• _Aim of the task_:
Within the data that follows, set down exactly the lines from the one containing "The Blender Python script for this scene continues." through the one containing "cm.box((cx-ch-.02,.2,3.93),(cx+ch+.08,.345,3.99))", both ends included.
>> Begin Extracted material
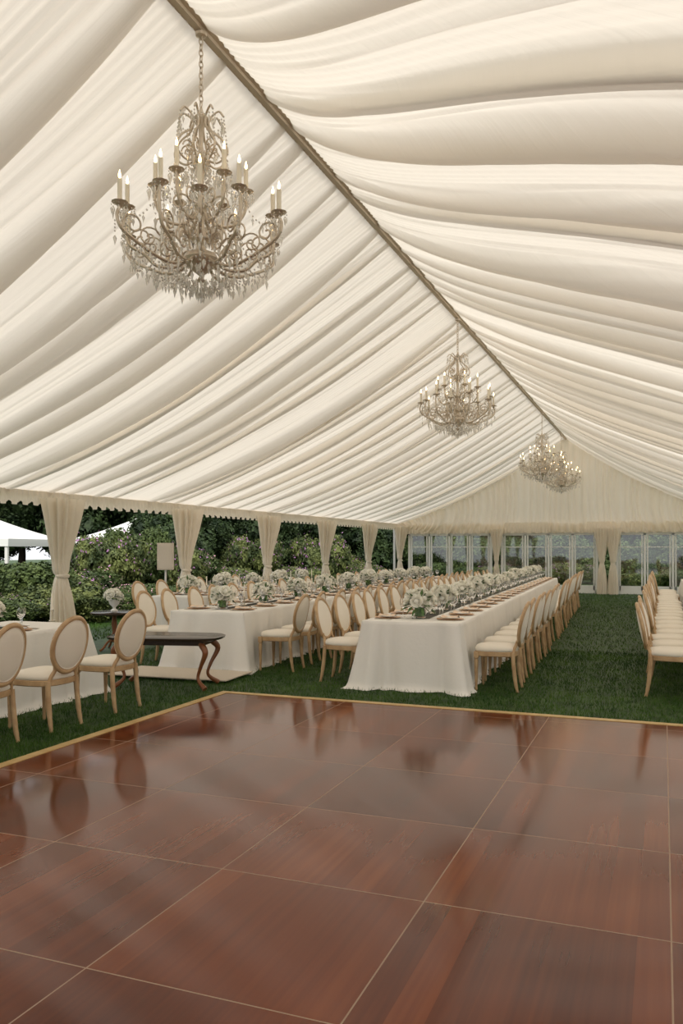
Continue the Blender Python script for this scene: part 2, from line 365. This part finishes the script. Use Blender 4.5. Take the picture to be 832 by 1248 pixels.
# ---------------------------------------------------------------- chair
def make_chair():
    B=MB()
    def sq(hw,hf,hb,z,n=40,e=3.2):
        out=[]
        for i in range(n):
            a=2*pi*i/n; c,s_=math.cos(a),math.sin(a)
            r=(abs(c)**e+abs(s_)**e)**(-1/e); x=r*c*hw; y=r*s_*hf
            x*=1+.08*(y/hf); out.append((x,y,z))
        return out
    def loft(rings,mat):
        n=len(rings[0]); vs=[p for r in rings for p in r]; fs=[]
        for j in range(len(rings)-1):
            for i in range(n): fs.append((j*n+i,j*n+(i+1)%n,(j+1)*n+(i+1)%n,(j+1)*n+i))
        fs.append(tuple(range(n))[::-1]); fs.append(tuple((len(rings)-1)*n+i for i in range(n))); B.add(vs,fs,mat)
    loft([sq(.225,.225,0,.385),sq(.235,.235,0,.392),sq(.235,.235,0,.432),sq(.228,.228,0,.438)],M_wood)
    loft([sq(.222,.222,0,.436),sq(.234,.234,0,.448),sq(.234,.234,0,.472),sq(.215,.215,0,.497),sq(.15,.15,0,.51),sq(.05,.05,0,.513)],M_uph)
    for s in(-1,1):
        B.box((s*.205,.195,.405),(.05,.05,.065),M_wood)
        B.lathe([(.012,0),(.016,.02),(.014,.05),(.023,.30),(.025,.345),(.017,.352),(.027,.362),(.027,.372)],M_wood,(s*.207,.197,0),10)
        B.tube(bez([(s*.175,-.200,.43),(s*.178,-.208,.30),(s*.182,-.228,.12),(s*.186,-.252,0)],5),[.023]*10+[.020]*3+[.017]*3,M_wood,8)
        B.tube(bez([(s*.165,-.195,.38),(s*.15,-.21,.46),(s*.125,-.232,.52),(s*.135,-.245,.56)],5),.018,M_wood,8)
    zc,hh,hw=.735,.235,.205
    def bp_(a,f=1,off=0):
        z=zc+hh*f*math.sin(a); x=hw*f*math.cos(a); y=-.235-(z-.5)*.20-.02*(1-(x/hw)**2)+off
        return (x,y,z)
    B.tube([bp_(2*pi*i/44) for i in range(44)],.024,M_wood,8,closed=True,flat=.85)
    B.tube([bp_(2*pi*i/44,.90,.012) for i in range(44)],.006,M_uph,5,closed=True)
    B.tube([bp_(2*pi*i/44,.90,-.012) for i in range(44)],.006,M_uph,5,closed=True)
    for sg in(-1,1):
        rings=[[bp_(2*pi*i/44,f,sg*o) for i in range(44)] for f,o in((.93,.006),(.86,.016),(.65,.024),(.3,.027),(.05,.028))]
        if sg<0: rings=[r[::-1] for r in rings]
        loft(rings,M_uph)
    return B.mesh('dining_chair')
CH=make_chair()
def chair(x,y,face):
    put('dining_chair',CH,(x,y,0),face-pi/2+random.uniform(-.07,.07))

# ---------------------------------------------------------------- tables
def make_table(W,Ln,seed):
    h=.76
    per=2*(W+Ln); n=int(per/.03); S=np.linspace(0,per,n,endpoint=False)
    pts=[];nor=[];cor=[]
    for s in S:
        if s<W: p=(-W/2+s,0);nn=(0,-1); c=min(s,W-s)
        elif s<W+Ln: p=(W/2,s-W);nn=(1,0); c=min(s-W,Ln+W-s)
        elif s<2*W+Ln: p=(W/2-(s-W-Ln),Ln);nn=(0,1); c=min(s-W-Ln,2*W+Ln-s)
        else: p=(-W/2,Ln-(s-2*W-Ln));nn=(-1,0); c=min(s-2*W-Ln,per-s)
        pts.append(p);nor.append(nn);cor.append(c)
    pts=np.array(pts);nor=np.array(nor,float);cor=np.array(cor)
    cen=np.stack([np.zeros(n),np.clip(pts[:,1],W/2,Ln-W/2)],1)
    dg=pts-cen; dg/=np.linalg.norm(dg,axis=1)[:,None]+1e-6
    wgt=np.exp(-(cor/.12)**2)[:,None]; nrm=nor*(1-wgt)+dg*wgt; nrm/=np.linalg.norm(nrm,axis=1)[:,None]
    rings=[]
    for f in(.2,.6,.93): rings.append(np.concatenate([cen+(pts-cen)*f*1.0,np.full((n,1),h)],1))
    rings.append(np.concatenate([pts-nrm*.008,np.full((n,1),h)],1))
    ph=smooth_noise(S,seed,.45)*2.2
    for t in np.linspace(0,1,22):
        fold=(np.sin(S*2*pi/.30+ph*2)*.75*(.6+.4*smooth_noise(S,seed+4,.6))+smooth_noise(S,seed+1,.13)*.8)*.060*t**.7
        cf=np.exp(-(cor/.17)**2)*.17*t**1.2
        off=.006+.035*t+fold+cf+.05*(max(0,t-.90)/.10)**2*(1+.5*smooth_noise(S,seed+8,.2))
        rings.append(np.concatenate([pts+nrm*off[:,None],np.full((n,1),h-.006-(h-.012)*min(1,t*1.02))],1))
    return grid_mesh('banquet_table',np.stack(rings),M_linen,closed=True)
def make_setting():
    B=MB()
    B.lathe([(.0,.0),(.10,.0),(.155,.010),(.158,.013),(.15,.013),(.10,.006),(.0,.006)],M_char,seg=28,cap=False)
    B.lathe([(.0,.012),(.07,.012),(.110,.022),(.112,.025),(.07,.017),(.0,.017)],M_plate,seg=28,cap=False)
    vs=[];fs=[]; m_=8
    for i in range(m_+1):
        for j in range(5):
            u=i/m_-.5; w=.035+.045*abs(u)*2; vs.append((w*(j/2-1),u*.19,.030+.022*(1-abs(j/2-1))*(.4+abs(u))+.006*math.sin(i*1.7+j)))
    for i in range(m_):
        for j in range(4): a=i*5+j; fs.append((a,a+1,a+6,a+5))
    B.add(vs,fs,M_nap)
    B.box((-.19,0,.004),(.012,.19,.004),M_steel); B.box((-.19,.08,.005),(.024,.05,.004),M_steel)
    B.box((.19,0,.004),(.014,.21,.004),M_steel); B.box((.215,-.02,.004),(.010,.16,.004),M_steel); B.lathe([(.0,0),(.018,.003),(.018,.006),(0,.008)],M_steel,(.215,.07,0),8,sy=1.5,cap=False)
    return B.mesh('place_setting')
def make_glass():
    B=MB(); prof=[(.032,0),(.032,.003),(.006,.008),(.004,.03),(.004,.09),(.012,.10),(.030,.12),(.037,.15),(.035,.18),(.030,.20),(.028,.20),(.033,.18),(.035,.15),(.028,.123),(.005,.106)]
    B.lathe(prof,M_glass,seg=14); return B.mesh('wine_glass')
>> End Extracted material
>> Begin Extracted material
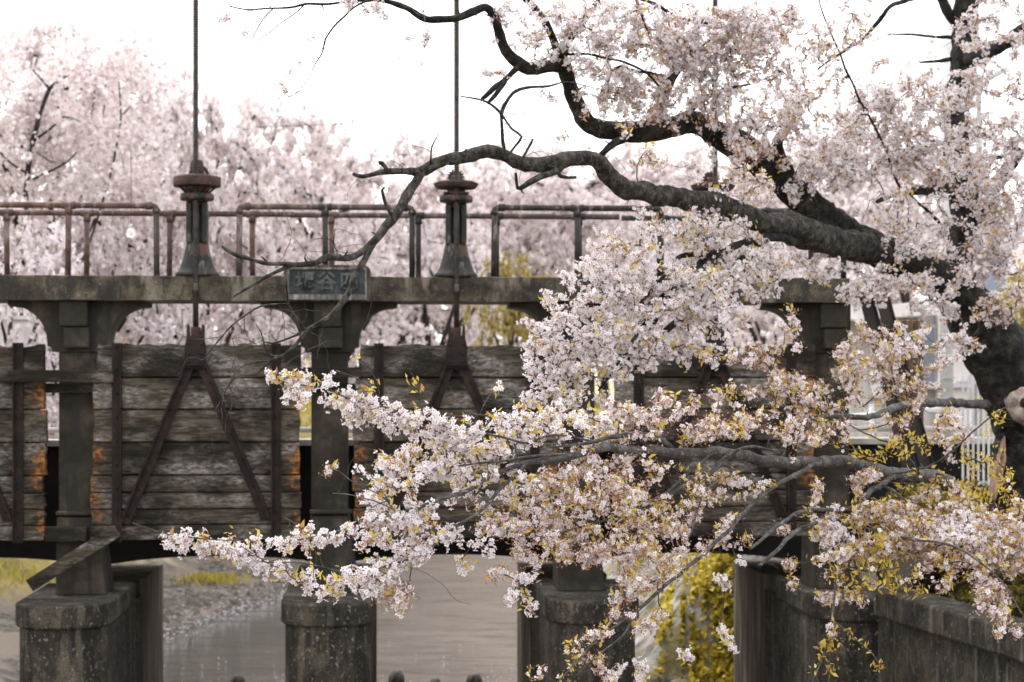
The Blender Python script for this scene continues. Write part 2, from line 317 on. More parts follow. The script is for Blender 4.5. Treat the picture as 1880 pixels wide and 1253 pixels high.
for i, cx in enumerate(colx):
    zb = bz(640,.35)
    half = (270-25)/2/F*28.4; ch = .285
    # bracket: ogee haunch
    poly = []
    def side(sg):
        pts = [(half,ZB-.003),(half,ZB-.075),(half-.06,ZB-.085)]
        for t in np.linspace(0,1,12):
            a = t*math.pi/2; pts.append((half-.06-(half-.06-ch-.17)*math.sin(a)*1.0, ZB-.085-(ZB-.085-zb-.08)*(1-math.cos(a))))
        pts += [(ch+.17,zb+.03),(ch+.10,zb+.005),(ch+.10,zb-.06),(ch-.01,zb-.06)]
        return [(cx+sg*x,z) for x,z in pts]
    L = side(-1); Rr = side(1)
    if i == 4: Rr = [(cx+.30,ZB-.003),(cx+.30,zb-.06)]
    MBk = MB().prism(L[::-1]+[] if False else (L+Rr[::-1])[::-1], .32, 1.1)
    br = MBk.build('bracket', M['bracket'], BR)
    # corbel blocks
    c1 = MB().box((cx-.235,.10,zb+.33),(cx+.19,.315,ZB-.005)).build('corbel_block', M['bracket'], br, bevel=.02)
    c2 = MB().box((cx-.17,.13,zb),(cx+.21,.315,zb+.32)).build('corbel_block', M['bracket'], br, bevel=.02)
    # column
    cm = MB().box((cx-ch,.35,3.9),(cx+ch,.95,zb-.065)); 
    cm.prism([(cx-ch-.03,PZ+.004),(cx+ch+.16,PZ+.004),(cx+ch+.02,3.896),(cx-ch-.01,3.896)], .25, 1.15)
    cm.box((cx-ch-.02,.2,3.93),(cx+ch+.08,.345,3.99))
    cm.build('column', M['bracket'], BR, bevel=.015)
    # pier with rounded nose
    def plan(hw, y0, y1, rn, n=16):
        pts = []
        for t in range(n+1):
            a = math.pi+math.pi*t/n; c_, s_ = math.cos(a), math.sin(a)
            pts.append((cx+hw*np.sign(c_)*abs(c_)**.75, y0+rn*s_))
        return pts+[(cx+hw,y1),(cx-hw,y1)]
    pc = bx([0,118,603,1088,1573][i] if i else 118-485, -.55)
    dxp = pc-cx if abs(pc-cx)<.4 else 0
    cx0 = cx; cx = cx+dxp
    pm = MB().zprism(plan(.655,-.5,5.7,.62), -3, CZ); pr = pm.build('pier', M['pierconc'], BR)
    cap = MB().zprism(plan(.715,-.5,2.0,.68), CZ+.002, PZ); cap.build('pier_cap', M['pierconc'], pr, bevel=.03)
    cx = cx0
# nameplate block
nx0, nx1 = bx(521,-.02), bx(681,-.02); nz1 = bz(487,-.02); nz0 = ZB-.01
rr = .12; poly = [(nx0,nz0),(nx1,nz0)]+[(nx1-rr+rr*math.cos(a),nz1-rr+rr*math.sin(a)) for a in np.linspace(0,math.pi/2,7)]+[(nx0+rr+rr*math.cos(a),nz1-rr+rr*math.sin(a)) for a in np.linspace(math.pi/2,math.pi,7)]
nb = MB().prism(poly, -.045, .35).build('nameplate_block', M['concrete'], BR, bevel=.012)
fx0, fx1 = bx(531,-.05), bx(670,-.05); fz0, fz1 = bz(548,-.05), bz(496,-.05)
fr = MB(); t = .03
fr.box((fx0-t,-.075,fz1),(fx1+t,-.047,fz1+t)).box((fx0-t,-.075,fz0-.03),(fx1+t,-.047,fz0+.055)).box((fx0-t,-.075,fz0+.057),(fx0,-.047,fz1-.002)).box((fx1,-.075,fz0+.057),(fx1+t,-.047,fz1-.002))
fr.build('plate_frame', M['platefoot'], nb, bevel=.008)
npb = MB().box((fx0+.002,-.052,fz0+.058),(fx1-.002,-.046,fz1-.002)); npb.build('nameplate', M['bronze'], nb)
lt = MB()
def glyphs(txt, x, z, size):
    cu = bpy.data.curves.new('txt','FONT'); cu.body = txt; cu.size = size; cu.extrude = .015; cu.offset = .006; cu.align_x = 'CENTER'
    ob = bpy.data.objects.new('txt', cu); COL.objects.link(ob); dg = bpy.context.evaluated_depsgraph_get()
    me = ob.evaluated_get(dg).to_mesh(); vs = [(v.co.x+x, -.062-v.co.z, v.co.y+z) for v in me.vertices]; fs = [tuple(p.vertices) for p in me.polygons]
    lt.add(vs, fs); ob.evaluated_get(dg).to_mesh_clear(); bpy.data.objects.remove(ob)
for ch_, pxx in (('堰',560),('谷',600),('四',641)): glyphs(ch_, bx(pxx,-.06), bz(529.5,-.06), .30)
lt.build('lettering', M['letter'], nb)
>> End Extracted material
• _Worked answer_:
The Blender Python script for this scene continues. Write part 2, from line 317 on. More parts follow. The script is for Blender 4.5. Treat the picture as 1880 pixels wide and 1253 pixels high.
for i, cx in enumerate(colx):
    zb = bz(640,.35)
    half = (270-25)/2/F*28.4; ch = .285
    # bracket: ogee haunch
    poly = []
    def side(sg):
        pts = [(half,ZB-.003),(half,ZB-.075),(half-.06,ZB-.085)]
        for t in np.linspace(0,1,12):
            a = t*math.pi/2; pts.append((half-.06-(half-.06-ch-.17)*math.sin(a)*1.0, ZB-.085-(ZB-.085-zb-.08)*(1-math.cos(a))))
        pts += [(ch+.17,zb+.03),(ch+.10,zb+.005),(ch+.10,zb-.06),(ch-.01,zb-.06)]
        return [(cx+sg*x,z) for x,z in pts]
    L = side(-1); Rr = side(1)
    if i == 4: Rr = [(cx+.30,ZB-.003),(cx+.30,zb-.06)]
    MBk = MB().prism(L[::-1]+[] if False else (L+Rr[::-1])[::-1], .32, 1.1)
    br = MBk.build('bracket', M['bracket'], BR)
    # corbel blocks
    c1 = MB().box((cx-.235,.10,zb+.33),(cx+.19,.315,ZB-.005)).build('corbel_block', M['bracket'], br, bevel=.02)
    c2 = MB().box((cx-.17,.13,zb),(cx+.21,.315,zb+.32)).build('corbel_block', M['bracket'], br, bevel=.02)
    # column
    cm = MB().box((cx-ch,.35,3.9),(cx+ch,.95,zb-.065)); 
    cm.prism([(cx-ch-.03,PZ+.004),(cx+ch+.16,PZ+.004),(cx+ch+.02,3.896),(cx-ch-.01,3.896)], .25, 1.15)
    cm.box((cx-ch-.02,.2,3.93),(cx+ch+.08,.345,3.99))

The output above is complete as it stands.